Mário Jorge viveu o horror da pressão ditatorial. Sua estética por vezes esbarra na situação objetiva. Em alguns momentos chegou a abandonar completamente a estética, afirmando que é da fome e da dor que nasce a revolta. Ou seja, não se nasce luta das frases, dos poemas, nem do que ele chamou de choramingos aristotélicos lineares da adolescência mental sergipana. Politicamente a poesia de Mário Jorge é um brado silenciado pelo aparato coercitivo físico e psíquico da ditadura. Por exemplo:
Que tortura maior pode existir
Do que não se pode falar?
De ver tantos homens a dormir,
E não poder a eles acordar?
Que o choro das crianças famintas.
Que os gritos de dor do homem agonizante
Que as chagas purulentas dos meninos doentes,
Que o desespero da mãe de um filho morto,
Morto de fome, de sede e de frio.
Acorde os que dormem
O sono inocente e casto da ignorância,
O sono terrível da alienação
E que mate os que sabem e vêem
Porém nada fazem...
Este é o começo e o fim de Brados. Uma de várias poesias completamente voltadas para o compromisso da revolução radical de MJ. Diomedes é contemporâneo de Mário Jorge (1946-1973), contudo viveu a derrocada do socialismo real e da ditadura militar brasileira. Tais eventos históricos aparecem em sua anti-estética. Deixemos momentaneamente MJ com Diomedes num verso:
Todos estão adormecidos
Ou se fazem de desavisados
E deixam meu grito se perder!
Eu grito, eu chamo, eu aviso!
Acordem!
Que ainda é tempo de lutar
E a verdade não mente
Como as estatísticas!
Se a tarefa de MJ era transformar com o gesto e explodir com o grito, a de Diomedes era a de englobar em um só golpe o machado e a pena. Já não há diferença, é hora de centrar forças no único objetivo da revolução. Diomedes não cansa de despojar toda a sua esperança no funcionar a máquina/produzir a máquina/o mais importante elemento/econômico do processo, ou seja, o proletariado. Para Diomedes, a historiografia tradicional esqueceu que a História não é ditada em gabinetes, ela é fato, é ato de cada dia. É preciso quebrar essa linha dura: a alienação capitalista que chegou a um momento de solidez forte. É uma anti-estética porque não há mais estética, não há mais um e outro. Entre o tudo/e o nada/existe uma razão. Essa razão é a ruptura abrupta real. Já não se procura mais a saída na reflexão. Diomedes se aproxima do Marxismo da Ideologia Alemã, para o qual a oposição de fraseologias não combate de forma alguma o mundo real existente e das Teses Sobre Feuerbach, para a qual não se pode mais interpretar o mundo, mas sim transformá-lo.

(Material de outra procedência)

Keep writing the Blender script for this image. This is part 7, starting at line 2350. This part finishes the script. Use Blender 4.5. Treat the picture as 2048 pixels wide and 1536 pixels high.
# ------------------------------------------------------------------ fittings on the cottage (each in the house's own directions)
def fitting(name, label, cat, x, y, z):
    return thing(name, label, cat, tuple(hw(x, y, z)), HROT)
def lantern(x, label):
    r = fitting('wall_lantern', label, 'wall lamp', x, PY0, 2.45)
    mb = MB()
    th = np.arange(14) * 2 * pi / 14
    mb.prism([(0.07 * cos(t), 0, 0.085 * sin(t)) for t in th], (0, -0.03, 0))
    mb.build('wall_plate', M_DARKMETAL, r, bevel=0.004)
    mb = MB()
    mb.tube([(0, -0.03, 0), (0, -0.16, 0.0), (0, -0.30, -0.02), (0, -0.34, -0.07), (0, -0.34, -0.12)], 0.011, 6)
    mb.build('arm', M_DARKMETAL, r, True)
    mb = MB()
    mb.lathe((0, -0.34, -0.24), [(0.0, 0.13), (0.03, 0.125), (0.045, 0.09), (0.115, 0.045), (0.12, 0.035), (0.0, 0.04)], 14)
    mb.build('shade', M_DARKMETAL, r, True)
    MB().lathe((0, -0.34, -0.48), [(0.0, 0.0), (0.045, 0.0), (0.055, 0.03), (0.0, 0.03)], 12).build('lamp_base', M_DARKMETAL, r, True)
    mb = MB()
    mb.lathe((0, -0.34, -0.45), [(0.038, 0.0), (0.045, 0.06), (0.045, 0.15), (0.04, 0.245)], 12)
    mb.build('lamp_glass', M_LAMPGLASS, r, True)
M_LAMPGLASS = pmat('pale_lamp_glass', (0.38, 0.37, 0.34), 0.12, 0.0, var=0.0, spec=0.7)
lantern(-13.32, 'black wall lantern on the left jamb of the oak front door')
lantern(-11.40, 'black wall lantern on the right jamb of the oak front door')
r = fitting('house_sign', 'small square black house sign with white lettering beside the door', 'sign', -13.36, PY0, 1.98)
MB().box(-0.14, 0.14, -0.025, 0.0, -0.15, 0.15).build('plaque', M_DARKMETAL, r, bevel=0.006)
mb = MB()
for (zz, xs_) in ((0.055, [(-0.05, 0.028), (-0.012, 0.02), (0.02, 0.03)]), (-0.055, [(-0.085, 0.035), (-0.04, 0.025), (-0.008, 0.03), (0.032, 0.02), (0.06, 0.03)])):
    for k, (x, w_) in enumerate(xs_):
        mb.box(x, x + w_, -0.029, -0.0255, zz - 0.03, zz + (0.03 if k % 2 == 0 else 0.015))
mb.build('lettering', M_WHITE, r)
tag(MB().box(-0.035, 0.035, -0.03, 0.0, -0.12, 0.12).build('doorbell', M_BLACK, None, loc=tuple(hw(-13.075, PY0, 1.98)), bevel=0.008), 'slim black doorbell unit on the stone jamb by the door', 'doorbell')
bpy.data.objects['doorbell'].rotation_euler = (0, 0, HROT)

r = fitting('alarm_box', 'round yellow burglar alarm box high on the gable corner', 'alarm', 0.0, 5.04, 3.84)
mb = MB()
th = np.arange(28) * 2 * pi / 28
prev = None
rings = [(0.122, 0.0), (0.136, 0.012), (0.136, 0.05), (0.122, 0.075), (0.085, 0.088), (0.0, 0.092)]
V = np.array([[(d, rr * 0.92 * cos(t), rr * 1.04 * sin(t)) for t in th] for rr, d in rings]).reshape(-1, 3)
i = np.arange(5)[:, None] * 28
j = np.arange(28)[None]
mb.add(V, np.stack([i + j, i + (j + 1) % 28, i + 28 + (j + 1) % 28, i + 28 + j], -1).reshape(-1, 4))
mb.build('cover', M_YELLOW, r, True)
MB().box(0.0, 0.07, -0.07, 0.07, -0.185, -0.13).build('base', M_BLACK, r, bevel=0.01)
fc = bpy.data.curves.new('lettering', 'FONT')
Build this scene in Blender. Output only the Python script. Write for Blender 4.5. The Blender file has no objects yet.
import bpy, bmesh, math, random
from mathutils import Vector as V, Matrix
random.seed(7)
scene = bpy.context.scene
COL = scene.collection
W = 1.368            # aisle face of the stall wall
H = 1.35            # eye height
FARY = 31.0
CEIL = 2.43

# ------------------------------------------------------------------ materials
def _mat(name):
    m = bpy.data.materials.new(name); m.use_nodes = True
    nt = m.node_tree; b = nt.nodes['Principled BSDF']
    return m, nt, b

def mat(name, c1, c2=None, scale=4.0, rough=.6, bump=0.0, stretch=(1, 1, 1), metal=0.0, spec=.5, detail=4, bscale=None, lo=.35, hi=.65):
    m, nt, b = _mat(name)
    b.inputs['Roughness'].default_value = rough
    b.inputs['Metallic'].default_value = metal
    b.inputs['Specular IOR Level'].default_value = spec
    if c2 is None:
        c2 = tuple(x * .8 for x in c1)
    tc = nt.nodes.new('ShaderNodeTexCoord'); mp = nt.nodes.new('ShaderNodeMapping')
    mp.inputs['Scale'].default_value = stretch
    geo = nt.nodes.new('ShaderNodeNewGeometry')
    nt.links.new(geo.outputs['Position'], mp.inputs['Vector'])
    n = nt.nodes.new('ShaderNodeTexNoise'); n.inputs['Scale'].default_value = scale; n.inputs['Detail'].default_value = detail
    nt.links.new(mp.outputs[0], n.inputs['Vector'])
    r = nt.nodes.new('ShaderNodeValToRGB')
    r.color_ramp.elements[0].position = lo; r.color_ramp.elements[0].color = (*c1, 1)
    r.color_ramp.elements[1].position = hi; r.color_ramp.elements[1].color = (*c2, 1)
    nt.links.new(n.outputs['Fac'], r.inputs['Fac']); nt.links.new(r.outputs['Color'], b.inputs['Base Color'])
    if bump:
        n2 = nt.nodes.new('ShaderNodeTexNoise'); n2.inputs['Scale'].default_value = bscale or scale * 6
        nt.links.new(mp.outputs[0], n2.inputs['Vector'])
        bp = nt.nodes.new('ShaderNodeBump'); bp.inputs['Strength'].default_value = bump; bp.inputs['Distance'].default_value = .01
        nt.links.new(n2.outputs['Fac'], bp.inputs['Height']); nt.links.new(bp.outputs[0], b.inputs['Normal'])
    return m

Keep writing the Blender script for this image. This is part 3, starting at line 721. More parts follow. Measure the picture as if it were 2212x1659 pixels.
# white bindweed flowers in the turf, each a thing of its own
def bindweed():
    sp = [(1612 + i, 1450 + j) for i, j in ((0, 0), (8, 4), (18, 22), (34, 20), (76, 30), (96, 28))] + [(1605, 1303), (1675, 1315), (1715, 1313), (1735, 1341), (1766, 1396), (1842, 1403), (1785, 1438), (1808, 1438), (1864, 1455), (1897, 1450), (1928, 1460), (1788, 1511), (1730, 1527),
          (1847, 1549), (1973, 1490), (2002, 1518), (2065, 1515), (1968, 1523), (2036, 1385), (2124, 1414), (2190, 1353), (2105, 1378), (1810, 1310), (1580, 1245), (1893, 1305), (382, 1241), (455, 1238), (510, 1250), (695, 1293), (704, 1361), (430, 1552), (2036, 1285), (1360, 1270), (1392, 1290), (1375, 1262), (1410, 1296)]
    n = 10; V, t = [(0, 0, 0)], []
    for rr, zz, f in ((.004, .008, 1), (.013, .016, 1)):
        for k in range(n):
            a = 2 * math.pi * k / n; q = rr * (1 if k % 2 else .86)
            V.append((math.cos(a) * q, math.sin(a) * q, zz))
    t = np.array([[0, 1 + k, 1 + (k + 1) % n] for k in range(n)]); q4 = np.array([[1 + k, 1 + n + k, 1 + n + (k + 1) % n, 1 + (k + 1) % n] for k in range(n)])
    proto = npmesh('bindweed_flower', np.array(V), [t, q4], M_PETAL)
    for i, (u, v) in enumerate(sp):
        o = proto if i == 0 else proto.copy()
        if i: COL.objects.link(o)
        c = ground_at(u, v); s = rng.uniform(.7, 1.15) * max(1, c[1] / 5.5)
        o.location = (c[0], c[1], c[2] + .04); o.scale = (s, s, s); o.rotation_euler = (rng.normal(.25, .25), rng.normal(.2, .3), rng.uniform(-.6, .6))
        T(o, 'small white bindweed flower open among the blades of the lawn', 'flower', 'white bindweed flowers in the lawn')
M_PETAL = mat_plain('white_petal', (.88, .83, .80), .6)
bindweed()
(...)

Impelido pela práxis marxista, ali onde o homem deve mostrar a verdade e a força de seu pensamento, Diomedes leva a poesia ao seu extremo. Sua poesia não é um murro no tempo, é um salto para fora de si mesma. A arma desse salto, sua mola propulsora, é a esperança do fundo do poço/forçando portas, paredes e caminhos/invadindo homens, barricadas e o tempo/mesmo com toda a opressão/a libertação fecunda/DERRUBEMOS O REI!. A situação de uma periferia capitalista, cuja dinâmica é girar em falso ou de ter as idéias fora do lugar, experimentando a possibilidade de um horizonte melhor com a dissolução da ditadura militar contrastava com a posição mundial de derrocada do socialismo realmente existente. Diomedes experimentou, com o PT em ascensão, a possibilidade de transformação. Seu fio condutor, em sua construção anti-estética, é justamente a certeza da vitória. Na periferia periférica capitalista, Diomedes bradou, gritou e acreditou que outros fariam o mesmo que ele.
Os métodos de Mário Jorge e Diomedes não são fracassados, embora não tenham dado certo. Ainda que possamos perceber ainda hoje os frutos de um e de outro, sobretudo na formação de uma categoria combatente na conjuntura sergipana, há uma lacuna de lá para cá. Este espaço vazio de militância foi provocado pelo avanço do componente integral e fundamental do capitalismo: o fetichismo da mercadoria. O capital domesticou a própria relação que existia entre homem e arte, ao passo que domesticava a relação homem x homem e homem x trabalho. Os métodos dos dois poetas sergipanos, acima de tudo militantes engajados na possibilidade de uma nova sociedade, não são fracassados porque plantaram a semente de uma revolução: a idéia de que se devem arrebentar as amarras. É essa força que poderá tornar capaz algum tipo de fissura profunda no capitalismo. É como se Mário Jorge e Diomedes quisessem dizer que há um ponto em que, quando se chega, já não se pode mais voltar; é neste ponto que a atividade revolucionária deve almejar conquistar.